Having obtained contralto Inger Blom's hair-raising "Es geschah" from the Faust Cantata ("Seid nuchtern und wachet") many years ago, I am now delighted to own the entire cantata plus several other of Schittke's finest works. Or perhaps "awed" would be a better choice of word.
The pieces confirm my belief that Schnittke (half Russian Christian, half German Jewish), who studied in Austria and later lived in Germany, was more of a German than a Russian composer. Parts of the Faust strongly remind me of Hindemith's Mathis der Maler (that wonderful underperformed opera). Schnittke, too, suffers from performance neglect. Listen to this magnificent CD and you will wonder why. Now we have lost him forever, and it is our tragedy.
The "Ritual" for large symphony orchestra which begins the CD is a lamentation for World War II, and surely one of the most violent works I've heard this side of Shostakovich's 10th Symphony and Bartok's Bluebeard, concentrated into eight and a half minutes. The next piece, "(K)ein Sommernachtstraum" seems to me the least of this group, but it shows Schnittke's witty and nostalgic side and is both involving and, in many places, melodically beautiful. The "Passacaglia" builds hypnotically, like Ravel's Bolero, from eerie beginnings to a tremendous climax. Ignore the programmatic "seascape" distraction; this is pure and wondrous music.

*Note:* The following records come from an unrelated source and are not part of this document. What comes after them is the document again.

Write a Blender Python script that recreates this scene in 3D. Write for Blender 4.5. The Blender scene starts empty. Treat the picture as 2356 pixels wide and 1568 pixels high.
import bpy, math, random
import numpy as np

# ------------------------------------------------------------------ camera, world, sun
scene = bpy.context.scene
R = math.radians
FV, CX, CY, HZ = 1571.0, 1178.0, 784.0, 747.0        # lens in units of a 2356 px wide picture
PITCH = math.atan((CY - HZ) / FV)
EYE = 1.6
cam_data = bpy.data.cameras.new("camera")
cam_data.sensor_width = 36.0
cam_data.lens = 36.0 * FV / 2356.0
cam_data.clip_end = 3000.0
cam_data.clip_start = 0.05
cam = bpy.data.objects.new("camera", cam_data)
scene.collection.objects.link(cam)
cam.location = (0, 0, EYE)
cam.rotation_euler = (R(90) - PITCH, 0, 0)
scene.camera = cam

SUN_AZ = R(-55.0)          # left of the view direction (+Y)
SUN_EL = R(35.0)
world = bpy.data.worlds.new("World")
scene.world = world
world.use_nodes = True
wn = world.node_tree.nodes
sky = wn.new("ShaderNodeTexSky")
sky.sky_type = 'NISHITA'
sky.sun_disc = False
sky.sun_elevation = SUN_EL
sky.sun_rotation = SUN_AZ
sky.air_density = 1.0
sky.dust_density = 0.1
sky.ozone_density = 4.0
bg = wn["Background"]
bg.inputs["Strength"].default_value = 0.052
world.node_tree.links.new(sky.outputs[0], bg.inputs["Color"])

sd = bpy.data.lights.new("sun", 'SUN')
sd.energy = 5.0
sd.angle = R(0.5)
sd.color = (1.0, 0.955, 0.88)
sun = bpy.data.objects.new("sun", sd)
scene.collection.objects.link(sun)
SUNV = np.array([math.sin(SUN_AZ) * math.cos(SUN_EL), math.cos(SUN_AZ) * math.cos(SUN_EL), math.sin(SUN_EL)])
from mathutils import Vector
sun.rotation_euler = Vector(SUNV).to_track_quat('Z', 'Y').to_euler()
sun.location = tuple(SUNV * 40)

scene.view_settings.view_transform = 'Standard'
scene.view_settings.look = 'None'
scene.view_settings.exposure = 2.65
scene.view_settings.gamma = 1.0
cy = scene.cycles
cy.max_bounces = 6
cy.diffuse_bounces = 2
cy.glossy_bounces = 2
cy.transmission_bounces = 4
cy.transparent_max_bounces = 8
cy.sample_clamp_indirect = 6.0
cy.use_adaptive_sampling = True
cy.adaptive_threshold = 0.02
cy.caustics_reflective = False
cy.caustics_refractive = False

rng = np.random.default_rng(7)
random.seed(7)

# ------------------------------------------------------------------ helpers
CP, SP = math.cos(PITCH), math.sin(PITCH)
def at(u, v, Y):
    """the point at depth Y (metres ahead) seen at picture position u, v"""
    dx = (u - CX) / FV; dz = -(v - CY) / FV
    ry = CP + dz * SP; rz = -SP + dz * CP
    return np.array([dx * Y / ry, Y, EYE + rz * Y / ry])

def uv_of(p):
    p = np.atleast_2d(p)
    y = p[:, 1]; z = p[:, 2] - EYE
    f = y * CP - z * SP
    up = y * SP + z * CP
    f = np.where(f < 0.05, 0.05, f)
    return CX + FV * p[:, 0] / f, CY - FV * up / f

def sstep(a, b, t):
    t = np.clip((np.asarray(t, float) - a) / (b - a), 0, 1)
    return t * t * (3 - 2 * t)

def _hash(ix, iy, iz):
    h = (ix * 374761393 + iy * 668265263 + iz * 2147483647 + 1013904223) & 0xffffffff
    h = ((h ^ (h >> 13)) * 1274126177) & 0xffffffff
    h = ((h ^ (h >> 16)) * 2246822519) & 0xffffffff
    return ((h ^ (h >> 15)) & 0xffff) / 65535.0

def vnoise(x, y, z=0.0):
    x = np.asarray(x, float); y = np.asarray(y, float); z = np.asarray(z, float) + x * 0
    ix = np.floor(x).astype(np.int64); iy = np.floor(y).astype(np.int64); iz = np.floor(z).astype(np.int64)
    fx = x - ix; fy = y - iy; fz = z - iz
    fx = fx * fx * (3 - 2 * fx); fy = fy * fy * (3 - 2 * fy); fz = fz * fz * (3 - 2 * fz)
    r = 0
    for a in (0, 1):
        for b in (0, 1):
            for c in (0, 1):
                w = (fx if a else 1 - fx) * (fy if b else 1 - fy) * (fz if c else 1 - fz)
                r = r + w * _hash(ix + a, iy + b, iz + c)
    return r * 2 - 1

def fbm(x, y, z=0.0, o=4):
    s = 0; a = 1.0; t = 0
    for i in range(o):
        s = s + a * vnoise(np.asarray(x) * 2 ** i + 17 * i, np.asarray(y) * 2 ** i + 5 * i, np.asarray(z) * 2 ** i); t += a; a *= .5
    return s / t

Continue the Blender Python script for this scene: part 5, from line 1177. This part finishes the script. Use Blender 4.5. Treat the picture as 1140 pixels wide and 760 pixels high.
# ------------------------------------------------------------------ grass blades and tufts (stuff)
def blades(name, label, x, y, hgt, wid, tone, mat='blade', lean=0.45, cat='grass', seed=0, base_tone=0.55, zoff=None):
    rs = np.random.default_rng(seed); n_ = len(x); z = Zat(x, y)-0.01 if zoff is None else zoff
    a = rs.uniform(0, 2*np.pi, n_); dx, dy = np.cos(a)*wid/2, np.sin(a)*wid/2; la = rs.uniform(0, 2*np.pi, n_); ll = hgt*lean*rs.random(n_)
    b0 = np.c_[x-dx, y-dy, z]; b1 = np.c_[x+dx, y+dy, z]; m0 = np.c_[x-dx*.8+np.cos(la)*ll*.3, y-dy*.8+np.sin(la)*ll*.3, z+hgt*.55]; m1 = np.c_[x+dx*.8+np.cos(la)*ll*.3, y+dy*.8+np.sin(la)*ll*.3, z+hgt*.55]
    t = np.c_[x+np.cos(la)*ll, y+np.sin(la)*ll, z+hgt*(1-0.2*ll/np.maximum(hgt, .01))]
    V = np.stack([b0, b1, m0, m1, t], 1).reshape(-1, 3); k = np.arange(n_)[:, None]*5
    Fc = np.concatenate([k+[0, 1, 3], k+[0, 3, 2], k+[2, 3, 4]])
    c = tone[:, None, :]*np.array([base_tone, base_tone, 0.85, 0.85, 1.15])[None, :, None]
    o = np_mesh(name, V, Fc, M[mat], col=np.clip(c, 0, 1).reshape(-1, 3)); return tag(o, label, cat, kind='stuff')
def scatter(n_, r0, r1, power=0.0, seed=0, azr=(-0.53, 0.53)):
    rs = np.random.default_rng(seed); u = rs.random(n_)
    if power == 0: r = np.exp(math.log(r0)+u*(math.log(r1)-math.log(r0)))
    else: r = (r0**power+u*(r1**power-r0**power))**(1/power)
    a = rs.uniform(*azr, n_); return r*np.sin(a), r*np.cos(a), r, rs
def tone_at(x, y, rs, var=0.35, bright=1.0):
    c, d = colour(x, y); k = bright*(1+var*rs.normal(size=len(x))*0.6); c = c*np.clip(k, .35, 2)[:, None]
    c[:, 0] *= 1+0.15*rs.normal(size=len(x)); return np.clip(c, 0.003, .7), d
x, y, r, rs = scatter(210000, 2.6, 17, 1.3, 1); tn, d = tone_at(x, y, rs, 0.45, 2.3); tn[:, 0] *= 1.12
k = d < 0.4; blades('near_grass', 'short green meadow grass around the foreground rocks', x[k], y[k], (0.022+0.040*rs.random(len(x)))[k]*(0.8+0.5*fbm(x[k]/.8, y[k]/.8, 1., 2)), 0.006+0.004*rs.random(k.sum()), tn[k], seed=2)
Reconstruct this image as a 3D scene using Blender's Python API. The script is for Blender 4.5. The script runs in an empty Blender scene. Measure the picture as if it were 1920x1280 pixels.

Faust is the centerpiece, and after a hundred hearings I am still impressed by the diabolical tango, "Es geschah"--sung without a vocal break or even a falter over a range of at least three-and-a-half octaves, from the softest pianissimo to the strongest fortissimo. (Might have been interesting if Yma Sumac had given this one a try.) Following the libretto, I now understand that the words are equally diabolical.
You will also hear Lutheran-style chorales ("Ach, mein Herr Fauste"), simple choral chant ("Also endet sich"), and one of the most magnificent climaxes in the choral arts. All the singers are superb, as is the Malmo Symphony and its conductors--duties shared on this disc by the always excellent James DePreist and Leif Segerstam.
This CD is hard to get (my order took months to arrive) but worth the wait!
(K)EIN SOMMERNACHTSTRAUM UNDERRATED
For the past two years I have been reccommending this CD to everyone i thought would be interested. Constantly touting (K)ein Sommernachtstraum as the superior piece on the disc, I have thrust it into the faces of everyone I know, always with the same "have you heard this?". Without fail, after hearing the disc only once, all have shared my enthusiasm for it.
However, after reading some reviews of this disc online and elsewhere, it has come to my attention that fewer people share my enthusiasm for the Somernachtstraum, prefering, as is their right, the Faust cantata.
The faust cantata is, by far, one of the worlds best pieces of music ever written. It never ceases to make me smile and give me goosebumps. Still, I believe (K)ein Sommernachtstraum outshines it in sheer compositional ingenuity, bravery, and overall intelligence. It starts innocently enough with a quasi-baroque phrase borrowed (if not entirely reworked)from one of Schnittke's earlier works and continues to mold and transform it until it is almost unrecogniseable by the time the piece climaxes. All the while Schnittke weaves modern and classical themes related to the initial phrase throughout and gradually immerses the listener in his "poly-stylism" . . .oops! gotta go!
GIVE IT A SECOND CHANCE!! P.S. Fans of this disc will also LOVE Schnittke's first Concerto Grosso; a word of warning, however: The Deutsche Grammophon recording with Kremer is inferior to the Col Legno recording although the soloists are the same. The DG version seperately tracks the individual movements, and the packaging is nice, but the harpsichord gets lost in the mix and when Schnittke's favorite tango rears its head toward the end of the piece, some of the momentum is lost.